En el Socialismo, no existe triunfador ni triunfadores; la esencia sigue siendo la misma: los fines. La gama interpretativa, discurre desde el poder el afán productivo para fines distributivos. Desde luego no hay tal, probado es su fracaso. La producción no descansa en uno solo de los medios o intermedios, mejor expresado, de las fases productivas, el trabajo, la obra de mano. Desde esta base incierta surgió la comuna como doctrina de redención del capital. Si la materia prima se daba por descontada en este contexto, habría que añadir los costos de fábrica para hacer de una cadena de producción una fase rentable y no distributiva.
La mediación sin mercado no existe. El Socialismo y derivados nunca pudieron entenderlo. La simple exposición a un ciclo cerrado de oferta y consumo interno sacrificó millones de seres sin conflicto bélico y se llamó hambruna. Tampoco pudieron entenderlo porque pensaron en ciclos naturales. Los crudos inviernos de la extinta Unión Soviética disculparon el modelo en esa turbia interpretación cíclica que revertiría poderes insospechados en la manufactura y en el armamento. El modelo se exportó a una isla nutrida de todo: Cuba y el modelo siguió su ruta de desastre. Vino su caducidad y vino con esa herrumbre interpretativa la arrogancia para hacer subsistir una ideología que hoy día no se erradica por completo y la tozudez deja una huella perceptible en el arrollo de libertades y prerrogativas de auténtica humanidad y la pisa todos los días en un puñado infame de naciones que pierden el grado mismo de gobierno humanitario.
Añado una tercera premisa irrefutable: el pensamiento del presidente mexicano en turno, que arropa a este puñado de infames y solapa sus acciones como si cumplieran con un mandato que jamás recibieron de sus pueblos. El presidente equivoca sus dedicaciones y equivoca sus ambiciones; las circunstancias expresadas desde su inicio en la bonanza y haber público ya no es el mismo que existía en 2018. La correspondencia ciudadana no es la misma que prevalece o prevaleció en naciones perdedoras. El discurso, por tanto, fenece en ese mar interpretativo y redundante que lacera el entendimiento de una ciudadanía infinitamente más robusta que los pueblos subyugados de otras latitudes.
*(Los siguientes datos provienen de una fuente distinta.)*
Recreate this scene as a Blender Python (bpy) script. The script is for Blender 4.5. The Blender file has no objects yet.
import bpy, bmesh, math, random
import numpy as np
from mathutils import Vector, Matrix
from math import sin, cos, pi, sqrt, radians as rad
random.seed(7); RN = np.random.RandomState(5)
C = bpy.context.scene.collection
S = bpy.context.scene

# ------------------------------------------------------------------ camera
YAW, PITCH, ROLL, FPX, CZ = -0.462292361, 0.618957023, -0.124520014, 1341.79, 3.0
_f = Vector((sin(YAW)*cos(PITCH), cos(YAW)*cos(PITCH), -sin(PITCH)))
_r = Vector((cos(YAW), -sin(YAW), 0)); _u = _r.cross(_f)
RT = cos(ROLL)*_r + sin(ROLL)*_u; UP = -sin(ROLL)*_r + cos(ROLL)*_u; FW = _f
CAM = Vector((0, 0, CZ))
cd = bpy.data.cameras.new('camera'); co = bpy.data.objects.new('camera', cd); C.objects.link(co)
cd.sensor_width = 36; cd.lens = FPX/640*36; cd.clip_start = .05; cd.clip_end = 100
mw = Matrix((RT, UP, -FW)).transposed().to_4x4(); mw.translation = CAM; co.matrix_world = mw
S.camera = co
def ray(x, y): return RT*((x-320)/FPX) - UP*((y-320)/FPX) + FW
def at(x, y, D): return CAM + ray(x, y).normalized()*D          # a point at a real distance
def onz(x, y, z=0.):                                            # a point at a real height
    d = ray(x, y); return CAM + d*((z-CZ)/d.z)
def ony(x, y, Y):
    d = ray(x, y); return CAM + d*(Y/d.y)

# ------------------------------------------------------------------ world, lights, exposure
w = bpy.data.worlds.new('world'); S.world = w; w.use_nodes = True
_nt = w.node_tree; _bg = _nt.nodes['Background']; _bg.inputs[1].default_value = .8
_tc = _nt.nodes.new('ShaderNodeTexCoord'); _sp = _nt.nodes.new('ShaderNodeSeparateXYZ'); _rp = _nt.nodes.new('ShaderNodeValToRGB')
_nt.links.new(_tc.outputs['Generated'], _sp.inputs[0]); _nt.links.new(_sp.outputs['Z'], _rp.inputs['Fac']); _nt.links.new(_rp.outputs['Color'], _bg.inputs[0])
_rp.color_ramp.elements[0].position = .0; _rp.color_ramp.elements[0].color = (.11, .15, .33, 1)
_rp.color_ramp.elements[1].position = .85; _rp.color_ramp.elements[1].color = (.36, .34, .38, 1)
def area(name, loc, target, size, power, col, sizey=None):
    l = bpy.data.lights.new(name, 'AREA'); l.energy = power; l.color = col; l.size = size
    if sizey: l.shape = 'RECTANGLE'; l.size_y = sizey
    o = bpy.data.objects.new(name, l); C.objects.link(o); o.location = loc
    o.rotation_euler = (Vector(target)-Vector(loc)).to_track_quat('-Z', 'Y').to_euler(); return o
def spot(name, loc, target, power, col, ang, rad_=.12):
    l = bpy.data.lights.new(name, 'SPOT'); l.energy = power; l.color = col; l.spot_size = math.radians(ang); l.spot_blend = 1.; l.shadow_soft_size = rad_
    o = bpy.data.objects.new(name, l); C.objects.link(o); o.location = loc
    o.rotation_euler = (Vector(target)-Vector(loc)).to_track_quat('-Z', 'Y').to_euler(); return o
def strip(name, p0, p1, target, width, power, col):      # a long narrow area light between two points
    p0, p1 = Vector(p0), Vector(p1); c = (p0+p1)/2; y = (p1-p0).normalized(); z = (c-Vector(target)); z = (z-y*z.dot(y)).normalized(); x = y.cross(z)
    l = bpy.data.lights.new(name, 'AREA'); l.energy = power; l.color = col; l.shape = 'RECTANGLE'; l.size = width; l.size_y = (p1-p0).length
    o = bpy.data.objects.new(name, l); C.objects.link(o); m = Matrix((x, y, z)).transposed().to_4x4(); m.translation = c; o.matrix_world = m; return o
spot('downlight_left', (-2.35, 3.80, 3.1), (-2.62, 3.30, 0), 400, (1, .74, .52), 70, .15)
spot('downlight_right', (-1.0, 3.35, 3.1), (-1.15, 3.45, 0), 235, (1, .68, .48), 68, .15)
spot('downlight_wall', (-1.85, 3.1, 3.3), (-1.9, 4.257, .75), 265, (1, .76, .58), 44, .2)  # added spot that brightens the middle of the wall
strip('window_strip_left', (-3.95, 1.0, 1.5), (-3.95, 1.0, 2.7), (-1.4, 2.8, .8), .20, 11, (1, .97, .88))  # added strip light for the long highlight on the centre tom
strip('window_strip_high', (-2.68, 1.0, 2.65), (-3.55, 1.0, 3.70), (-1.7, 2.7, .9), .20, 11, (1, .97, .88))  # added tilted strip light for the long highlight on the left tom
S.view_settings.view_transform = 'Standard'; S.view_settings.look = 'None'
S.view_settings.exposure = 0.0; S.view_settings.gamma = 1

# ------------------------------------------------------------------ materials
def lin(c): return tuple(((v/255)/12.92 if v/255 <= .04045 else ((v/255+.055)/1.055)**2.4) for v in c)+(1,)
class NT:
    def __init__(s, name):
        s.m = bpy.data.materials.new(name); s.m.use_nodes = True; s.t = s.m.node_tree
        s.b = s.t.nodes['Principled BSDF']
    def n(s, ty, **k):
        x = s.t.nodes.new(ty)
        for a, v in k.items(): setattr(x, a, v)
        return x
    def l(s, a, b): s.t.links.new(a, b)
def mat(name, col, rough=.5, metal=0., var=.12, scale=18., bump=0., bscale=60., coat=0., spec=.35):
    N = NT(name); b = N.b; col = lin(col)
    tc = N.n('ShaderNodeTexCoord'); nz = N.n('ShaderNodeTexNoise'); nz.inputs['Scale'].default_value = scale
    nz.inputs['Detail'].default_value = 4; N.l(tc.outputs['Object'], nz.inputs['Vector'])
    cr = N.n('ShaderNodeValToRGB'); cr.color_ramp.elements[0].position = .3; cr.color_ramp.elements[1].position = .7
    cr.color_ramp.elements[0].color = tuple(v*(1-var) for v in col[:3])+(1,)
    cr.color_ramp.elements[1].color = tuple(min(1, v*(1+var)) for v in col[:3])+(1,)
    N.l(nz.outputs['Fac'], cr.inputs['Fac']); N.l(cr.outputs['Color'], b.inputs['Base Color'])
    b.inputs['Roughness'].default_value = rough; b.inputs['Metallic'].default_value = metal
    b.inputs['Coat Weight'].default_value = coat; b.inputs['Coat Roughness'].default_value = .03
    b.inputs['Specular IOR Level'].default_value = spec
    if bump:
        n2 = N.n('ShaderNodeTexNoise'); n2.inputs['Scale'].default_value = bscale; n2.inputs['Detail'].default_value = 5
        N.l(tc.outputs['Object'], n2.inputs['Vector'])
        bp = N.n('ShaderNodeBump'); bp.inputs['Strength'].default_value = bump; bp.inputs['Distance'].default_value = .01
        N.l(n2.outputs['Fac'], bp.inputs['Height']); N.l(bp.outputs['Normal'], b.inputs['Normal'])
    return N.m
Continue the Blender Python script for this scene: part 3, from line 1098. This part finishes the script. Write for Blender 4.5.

El discurso del presidente pretendió acabar con todo y es ese discurso el que está acabando con él. El discurso pretendió soslayar obligaciones y fundamentos con naciones ganadoras, las más importantes del globo. El discurso flota en una inmensa llanura en la que se pierde la resonancia y eco de sus admoniciones y frustraciones. El discurso pretendió apuntalar todo esquema y necesidad colectiva, toda imagen trascendida en símbolos y eufemismos por igual, para acrecentar la devoción y el halago. No llegaron. Se instaló la inseguridad y la pobreza, se instalaron las descalificaciones y las injurias, se unieron las vicisitudes de mando y se confundieron las prerrogativas de un Tlatoani con una historia pletórica de falsedades y de hipocresía cortesana.
El discurso se tradujo en mensaje, mensaje que recogen los impulsores del progreso, los creadores, los verdaderos operadores, los agentes productivos, que a pesar del esparcimiento de falsarias prerrogativas y circunspecciones al capital, están presentes y la apuesta es al tiempo, el tiempo necesario para que se vaya la falsa redención y se recupere la senda de la sensatez, del rumbo adscrito en tratados vigentes y la recomposición de la marcha de nuestra economía. Los tiempos ya están señalados. La espera es de dos años.